THE REQUEST:
Write the material out again exactly as it stands.

Scripts that build scenes:
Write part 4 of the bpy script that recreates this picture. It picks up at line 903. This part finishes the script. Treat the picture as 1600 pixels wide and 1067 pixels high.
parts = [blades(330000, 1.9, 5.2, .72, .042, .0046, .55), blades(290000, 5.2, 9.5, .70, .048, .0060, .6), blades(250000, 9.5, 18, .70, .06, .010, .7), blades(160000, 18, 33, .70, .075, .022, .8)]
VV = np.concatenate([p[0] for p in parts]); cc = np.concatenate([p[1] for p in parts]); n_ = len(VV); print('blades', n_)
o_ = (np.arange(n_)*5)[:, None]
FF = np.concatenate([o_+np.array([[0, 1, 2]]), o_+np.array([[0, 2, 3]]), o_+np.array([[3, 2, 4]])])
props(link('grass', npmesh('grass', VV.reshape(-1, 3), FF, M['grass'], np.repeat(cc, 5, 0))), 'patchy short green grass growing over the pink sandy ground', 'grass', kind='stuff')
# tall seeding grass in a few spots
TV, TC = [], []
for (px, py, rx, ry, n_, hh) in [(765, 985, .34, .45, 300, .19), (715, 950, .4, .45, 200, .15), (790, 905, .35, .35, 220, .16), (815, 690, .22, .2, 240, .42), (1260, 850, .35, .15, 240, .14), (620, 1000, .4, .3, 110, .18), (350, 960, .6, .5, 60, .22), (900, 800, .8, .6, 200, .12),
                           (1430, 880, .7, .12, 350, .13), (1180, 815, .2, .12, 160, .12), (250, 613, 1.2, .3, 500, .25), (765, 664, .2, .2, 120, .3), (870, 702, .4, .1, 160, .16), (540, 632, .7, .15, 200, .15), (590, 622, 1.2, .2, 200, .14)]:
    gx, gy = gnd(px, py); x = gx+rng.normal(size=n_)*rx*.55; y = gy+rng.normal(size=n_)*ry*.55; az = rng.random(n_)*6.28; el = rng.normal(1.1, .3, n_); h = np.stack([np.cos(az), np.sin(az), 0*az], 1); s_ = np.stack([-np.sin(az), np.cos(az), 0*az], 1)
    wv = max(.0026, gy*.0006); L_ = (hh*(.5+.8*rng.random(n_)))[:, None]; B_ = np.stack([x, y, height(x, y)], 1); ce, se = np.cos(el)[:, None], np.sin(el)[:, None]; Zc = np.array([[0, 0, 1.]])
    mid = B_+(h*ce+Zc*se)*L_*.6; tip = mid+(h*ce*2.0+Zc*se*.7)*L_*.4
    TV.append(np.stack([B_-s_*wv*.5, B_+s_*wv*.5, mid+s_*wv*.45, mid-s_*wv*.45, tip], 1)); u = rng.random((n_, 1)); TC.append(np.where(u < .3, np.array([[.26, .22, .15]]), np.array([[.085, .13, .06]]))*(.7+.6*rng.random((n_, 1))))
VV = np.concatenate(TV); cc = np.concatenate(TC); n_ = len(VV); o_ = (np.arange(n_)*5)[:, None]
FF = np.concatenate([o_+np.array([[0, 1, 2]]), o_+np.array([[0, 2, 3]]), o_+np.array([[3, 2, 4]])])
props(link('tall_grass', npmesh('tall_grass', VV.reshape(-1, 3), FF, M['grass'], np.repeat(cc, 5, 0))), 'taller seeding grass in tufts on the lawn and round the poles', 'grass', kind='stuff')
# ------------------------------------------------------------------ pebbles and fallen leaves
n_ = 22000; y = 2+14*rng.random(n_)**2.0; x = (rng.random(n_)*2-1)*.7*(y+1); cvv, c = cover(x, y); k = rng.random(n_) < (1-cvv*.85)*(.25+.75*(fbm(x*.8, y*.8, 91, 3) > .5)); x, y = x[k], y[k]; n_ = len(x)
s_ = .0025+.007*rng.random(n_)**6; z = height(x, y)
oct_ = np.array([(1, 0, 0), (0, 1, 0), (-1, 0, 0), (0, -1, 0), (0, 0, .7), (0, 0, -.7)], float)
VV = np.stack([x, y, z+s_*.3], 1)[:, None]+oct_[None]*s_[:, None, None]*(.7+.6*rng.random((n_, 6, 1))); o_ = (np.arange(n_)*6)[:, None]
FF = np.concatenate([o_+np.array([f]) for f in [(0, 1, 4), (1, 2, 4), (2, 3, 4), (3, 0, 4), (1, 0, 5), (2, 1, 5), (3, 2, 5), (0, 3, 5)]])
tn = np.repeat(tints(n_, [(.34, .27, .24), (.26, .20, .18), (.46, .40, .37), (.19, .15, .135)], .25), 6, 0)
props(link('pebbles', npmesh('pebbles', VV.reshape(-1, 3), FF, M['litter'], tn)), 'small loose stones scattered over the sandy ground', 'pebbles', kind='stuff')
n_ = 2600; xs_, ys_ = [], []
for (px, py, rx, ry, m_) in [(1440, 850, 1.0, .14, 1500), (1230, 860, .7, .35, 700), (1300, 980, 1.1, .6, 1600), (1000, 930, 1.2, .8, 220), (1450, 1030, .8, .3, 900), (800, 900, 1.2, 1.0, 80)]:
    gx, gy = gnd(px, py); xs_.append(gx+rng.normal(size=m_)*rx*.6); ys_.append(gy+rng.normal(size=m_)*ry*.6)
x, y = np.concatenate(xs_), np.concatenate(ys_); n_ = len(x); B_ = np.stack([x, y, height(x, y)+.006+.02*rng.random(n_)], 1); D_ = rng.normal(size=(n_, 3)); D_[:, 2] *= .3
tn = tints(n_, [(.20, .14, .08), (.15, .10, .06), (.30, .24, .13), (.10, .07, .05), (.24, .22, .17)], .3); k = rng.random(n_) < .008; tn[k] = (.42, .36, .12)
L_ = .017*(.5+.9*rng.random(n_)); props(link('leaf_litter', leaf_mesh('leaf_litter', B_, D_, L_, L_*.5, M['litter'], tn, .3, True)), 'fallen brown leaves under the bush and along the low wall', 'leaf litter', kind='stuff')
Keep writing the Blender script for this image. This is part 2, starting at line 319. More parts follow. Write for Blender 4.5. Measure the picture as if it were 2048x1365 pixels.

ANSWER:
Write part 4 of the bpy script that recreates this picture. It picks up at line 903. This part finishes the script. Treat the picture as 1600 pixels wide and 1067 pixels high.
parts = [blades(330000, 1.9, 5.2, .72, .042, .0046, .55), blades(290000, 5.2, 9.5, .70, .048, .0060, .6), blades(250000, 9.5, 18, .70, .06, .010, .7), blades(160000, 18, 33, .70, .075, .022, .8)]
VV = np.concatenate([p[0] for p in parts]); cc = np.concatenate([p[1] for p in parts]); n_ = len(VV); print('blades', n_)
o_ = (np.arange(n_)*5)[:, None]
FF = np.concatenate([o_+np.array([[0, 1, 2]]), o_+np.array([[0, 2, 3]]), o_+np.array([[3, 2, 4]])])
props(link('grass', npmesh('grass', VV.reshape(-1, 3), FF, M['grass'], np.repeat(cc, 5, 0))), 'patchy short green grass growing over the pink sandy ground', 'grass', kind='stuff')
# tall seeding grass in a few spots
TV, TC = [], []
for (px, py, rx, ry, n_, hh) in [(765, 985, .34, .45, 300, .19), (715, 950, .4, .45, 200, .15), (790, 905, .35, .35, 220, .16), (815, 690, .22, .2, 240, .42), (1260, 850, .35, .15, 240, .14), (620, 1000, .4, .3, 110, .18), (350, 960, .6, .5, 60, .22), (900, 800, .8, .6, 200, .12),
                           (1430, 880, .7, .12, 350, .13), (1180, 815, .2, .12, 160, .12), (250, 613, 1.2, .3, 500, .25), (765, 664, .2, .2, 120, .3), (870, 702, .4, .1, 160, .16), (540, 632, .7, .15, 200, .15), (590, 622, 1.2, .2, 200, .14)]:
    gx, gy = gnd(px, py); x = gx+rng.normal(size=n_)*rx*.55; y = gy+rng.normal(size=n_)*ry*.55; az = rng.random(n_)*6.28; el = rng.normal(1.1, .3, n_); h = np.stack([np.cos(az), np.sin(az), 0*az], 1); s_ = np.stack([-np.sin(az), np.cos(az), 0*az], 1)
    wv = max(.0026, gy*.0006); L_ = (hh*(.5+.8*rng.random(n_)))[:, None]; B_ = np.stack([x, y, height(x, y)], 1); ce, se = np.cos(el)[:, None], np.sin(el)[:, None]; Zc = np.array([[0, 0, 1.]])
    mid = B_+(h*ce+Zc*se)*L_*.6; tip = mid+(h*ce*2.0+Zc*se*.7)*L_*.4
    TV.append(np.stack([B_-s_*wv*.5, B_+s_*wv*.5, mid+s_*wv*.45, mid-s_*wv*.45, tip], 1)); u = rng.random((n_, 1)); TC.append(np.where(u < .3, np.array([[.26, .22, .15]]), np.array([[.085, .13, .06]]))*(.7+.6*rng.random((n_, 1))))
VV = np.concatenate(TV); cc = np.concatenate(TC); n_ = len(VV); o_ = (np.arange(n_)*5)[:, None]
FF = np.concatenate([o_+np.array([[0, 1, 2]]), o_+np.array([[0, 2, 3]]), o_+np.array([[3, 2, 4]])])
props(link('tall_grass', npmesh('tall_grass', VV.reshape(-1, 3), FF, M['grass'], np.repeat(cc, 5, 0))), 'taller seeding grass in tufts on the lawn and round the poles', 'grass', kind='stuff')
# ------------------------------------------------------------------ pebbles and fallen leaves
n_ = 22000; y = 2+14*rng.random(n_)**2.0; x = (rng.random(n_)*2-1)*.7*(y+1); cvv, c = cover(x, y); k = rng.random(n_) < (1-cvv*.85)*(.25+.75*(fbm(x*.8, y*.8, 91, 3) > .5)); x, y = x[k], y[k]; n_ = len(x)
s_ = .0025+.007*rng.random(n_)**6; z = height(x, y)
oct_ = np.array([(1, 0, 0), (0, 1, 0), (-1, 0, 0), (0, -1, 0), (0, 0, .7), (0, 0, -.7)], float)
VV = np.stack([x, y, z+s_*.3], 1)[:, None]+oct_[None]*s_[:, None, None]*(.7+.6*rng.random((n_, 6, 1))); o_ = (np.arange(n_)*6)[:, None]
FF = np.concatenate([o_+np.array([f]) for f in [(0, 1, 4), (1, 2, 4), (2, 3, 4), (3, 0, 4), (1, 0, 5), (2, 1, 5), (3, 2, 5), (0, 3, 5)]])
tn = np.repeat(tints(n_, [(.34, .27, .24), (.26, .20, .18), (.46, .40, .37), (.19, .15, .135)], .25), 6, 0)
props(link('pebbles', npmesh('pebbles', VV.reshape(-1, 3), FF, M['litter'], tn)), 'small loose stones scattered over the sandy ground', 'pebbles', kind='stuff')
n_ = 2600; xs_, ys_ = [], []
for (px, py, rx, ry, m_) in [(1440, 850, 1.0, .14, 1500), (1230, 860, .7, .35, 700), (1300, 980, 1.1, .6, 1600), (1000, 930, 1.2, .8, 220), (1450, 1030, .8, .3, 900), (800, 900, 1.2, 1.0, 80)]:
    gx, gy = gnd(px, py); xs_.append(gx+rng.normal(size=m_)*rx*.6); ys_.append(gy+rng.normal(size=m_)*ry*.6)
x, y = np.concatenate(xs_), np.concatenate(ys_); n_ = len(x); B_ = np.stack([x, y, height(x, y)+.006+.02*rng.random(n_)], 1); D_ = rng.normal(size=(n_, 3)); D_[:, 2] *= .3
tn = tints(n_, [(.20, .14, .08), (.15, .10, .06), (.30, .24, .13), (.10, .07, .05), (.24, .22, .17)], .3); k = rng.random(n_) < .008; tn[k] = (.42, .36, .12)
L_ = .017*(.5+.9*rng.random(n_)); props(link('leaf_litter', leaf_mesh('leaf_litter', B_, D_, L_, L_*.5, M['litter'], tn, .3, True)), 'fallen brown leaves under the bush and along the low wall', 'leaf litter', kind='stuff')
Keep writing the Blender script for this image. This is part 2, starting at line 319. More parts follow. Write for Blender 4.5. Measure the picture as if it were 2048x1365 pixels.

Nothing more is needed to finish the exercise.